To do :: Here are some records. Copy each one exactly.

═══

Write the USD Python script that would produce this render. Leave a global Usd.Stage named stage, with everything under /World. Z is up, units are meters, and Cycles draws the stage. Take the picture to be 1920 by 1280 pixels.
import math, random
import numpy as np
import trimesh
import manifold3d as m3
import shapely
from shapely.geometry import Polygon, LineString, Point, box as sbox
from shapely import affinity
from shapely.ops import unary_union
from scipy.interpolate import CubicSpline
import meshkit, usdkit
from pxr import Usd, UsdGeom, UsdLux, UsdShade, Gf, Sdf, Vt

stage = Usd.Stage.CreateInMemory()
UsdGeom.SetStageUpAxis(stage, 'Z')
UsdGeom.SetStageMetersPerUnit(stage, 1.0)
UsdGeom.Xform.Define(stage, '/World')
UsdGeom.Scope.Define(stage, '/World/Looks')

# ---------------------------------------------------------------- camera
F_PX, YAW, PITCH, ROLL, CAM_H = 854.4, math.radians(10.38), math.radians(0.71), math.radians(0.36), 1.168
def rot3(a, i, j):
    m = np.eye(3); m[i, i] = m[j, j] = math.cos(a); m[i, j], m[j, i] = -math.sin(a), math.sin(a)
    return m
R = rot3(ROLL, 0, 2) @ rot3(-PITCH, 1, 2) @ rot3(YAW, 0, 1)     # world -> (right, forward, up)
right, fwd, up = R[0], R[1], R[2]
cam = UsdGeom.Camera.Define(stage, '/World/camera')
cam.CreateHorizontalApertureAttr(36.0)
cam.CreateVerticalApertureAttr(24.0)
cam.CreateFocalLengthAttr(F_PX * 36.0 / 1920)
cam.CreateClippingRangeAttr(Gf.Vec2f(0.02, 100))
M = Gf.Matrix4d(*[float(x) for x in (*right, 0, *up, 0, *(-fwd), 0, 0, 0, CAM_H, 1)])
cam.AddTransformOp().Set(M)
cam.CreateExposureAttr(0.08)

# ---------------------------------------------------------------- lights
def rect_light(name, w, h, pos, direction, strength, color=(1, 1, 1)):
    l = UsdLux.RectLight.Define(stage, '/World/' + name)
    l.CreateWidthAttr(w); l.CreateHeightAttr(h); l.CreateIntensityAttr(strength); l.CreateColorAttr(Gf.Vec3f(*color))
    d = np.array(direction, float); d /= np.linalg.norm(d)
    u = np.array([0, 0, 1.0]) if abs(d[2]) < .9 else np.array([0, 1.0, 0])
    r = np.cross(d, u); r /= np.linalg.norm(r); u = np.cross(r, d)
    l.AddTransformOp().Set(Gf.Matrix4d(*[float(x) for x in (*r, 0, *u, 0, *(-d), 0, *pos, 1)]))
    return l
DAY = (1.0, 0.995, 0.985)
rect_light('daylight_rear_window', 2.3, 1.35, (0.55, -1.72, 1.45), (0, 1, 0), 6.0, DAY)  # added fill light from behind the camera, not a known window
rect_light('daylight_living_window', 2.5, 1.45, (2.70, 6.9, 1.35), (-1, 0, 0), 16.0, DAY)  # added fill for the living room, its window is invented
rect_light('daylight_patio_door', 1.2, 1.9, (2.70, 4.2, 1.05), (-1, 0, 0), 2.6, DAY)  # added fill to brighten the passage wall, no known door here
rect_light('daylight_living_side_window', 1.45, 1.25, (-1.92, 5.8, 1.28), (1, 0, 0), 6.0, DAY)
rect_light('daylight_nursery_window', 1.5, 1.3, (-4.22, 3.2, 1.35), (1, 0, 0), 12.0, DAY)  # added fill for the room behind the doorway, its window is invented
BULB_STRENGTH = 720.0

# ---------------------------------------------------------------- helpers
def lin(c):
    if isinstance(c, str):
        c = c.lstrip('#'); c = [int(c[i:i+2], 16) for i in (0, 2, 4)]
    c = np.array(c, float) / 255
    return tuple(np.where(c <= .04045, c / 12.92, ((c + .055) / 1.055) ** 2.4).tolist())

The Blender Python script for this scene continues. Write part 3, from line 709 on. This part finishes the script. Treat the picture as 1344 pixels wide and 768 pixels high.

═══

Exercise answer ::
Write the USD Python script that would produce this render. Leave a global Usd.Stage named stage, with everything under /World. Z is up, units are meters, and Cycles draws the stage. Take the picture to be 1920 by 1280 pixels.
import math, random
import numpy as np
import trimesh
import manifold3d as m3
import shapely
from shapely.geometry import Polygon, LineString, Point, box as sbox
from shapely import affinity
from shapely.ops import unary_union
from scipy.interpolate import CubicSpline
import meshkit, usdkit
from pxr import Usd, UsdGeom, UsdLux, UsdShade, Gf, Sdf, Vt

stage = Usd.Stage.CreateInMemory()
UsdGeom.SetStageUpAxis(stage, 'Z')
UsdGeom.SetStageMetersPerUnit(stage, 1.0)
UsdGeom.Xform.Define(stage, '/World')
UsdGeom.Scope.Define(stage, '/World/Looks')

# ---------------------------------------------------------------- camera
F_PX, YAW, PITCH, ROLL, CAM_H = 854.4, math.radians(10.38), math.radians(0.71), math.radians(0.36), 1.168
def rot3(a, i, j):
    m = np.eye(3); m[i, i] = m[j, j] = math.cos(a); m[i, j], m[j, i] = -math.sin(a), math.sin(a)
    return m
R = rot3(ROLL, 0, 2) @ rot3(-PITCH, 1, 2) @ rot3(YAW, 0, 1)     # world -> (right, forward, up)
right, fwd, up = R[0], R[1], R[2]
cam = UsdGeom.Camera.Define(stage, '/World/camera')
cam.CreateHorizontalApertureAttr(36.0)
cam.CreateVerticalApertureAttr(24.0)
cam.CreateFocalLengthAttr(F_PX * 36.0 / 1920)
cam.CreateClippingRangeAttr(Gf.Vec2f(0.02, 100))
M = Gf.Matrix4d(*[float(x) for x in (*right, 0, *up, 0, *(-fwd), 0, 0, 0, CAM_H, 1)])
cam.AddTransformOp().Set(M)
cam.CreateExposureAttr(0.08)

# ---------------------------------------------------------------- lights
def rect_light(name, w, h, pos, direction, strength, color=(1, 1, 1)):
    l = UsdLux.RectLight.Define(stage, '/World/' + name)
    l.CreateWidthAttr(w); l.CreateHeightAttr(h); l.CreateIntensityAttr(strength); l.CreateColorAttr(Gf.Vec3f(*color))
    d = np.array(direction, float); d /= np.linalg.norm(d)
    u = np.array([0, 0, 1.0]) if abs(d[2]) < .9 else np.array([0, 1.0, 0])
    r = np.cross(d, u); r /= np.linalg.norm(r); u = np.cross(r, d)
    l.AddTransformOp().Set(Gf.Matrix4d(*[float(x) for x in (*r, 0, *u, 0, *(-d), 0, *pos, 1)]))
    return l
DAY = (1.0, 0.995, 0.985)
rect_light('daylight_rear_window', 2.3, 1.35, (0.55, -1.72, 1.45), (0, 1, 0), 6.0, DAY)  # added fill light from behind the camera, not a known window
rect_light('daylight_living_window', 2.5, 1.45, (2.70, 6.9, 1.35), (-1, 0, 0), 16.0, DAY)  # added fill for the living room, its window is invented
rect_light('daylight_patio_door', 1.2, 1.9, (2.70, 4.2, 1.05), (-1, 0, 0), 2.6, DAY)  # added fill to brighten the passage wall, no known door here
rect_light('daylight_living_side_window', 1.45, 1.25, (-1.92, 5.8, 1.28), (1, 0, 0), 6.0, DAY)
rect_light('daylight_nursery_window', 1.5, 1.3, (-4.22, 3.2, 1.35), (1, 0, 0), 12.0, DAY)  # added fill for the room behind the doorway, its window is invented
BULB_STRENGTH = 720.0

# ---------------------------------------------------------------- helpers
def lin(c):
    if isinstance(c, str):
        c = c.lstrip('#'); c = [int(c[i:i+2], 16) for i in (0, 2, 4)]
    c = np.array(c, float) / 255
    return tuple(np.where(c <= .04045, c / 12.92, ((c + .055) / 1.055) ** 2.4).tolist())

The Blender Python script for this scene continues. Write part 3, from line 709 on. This part finishes the script. Treat the picture as 1344 pixels wide and 768 pixels high.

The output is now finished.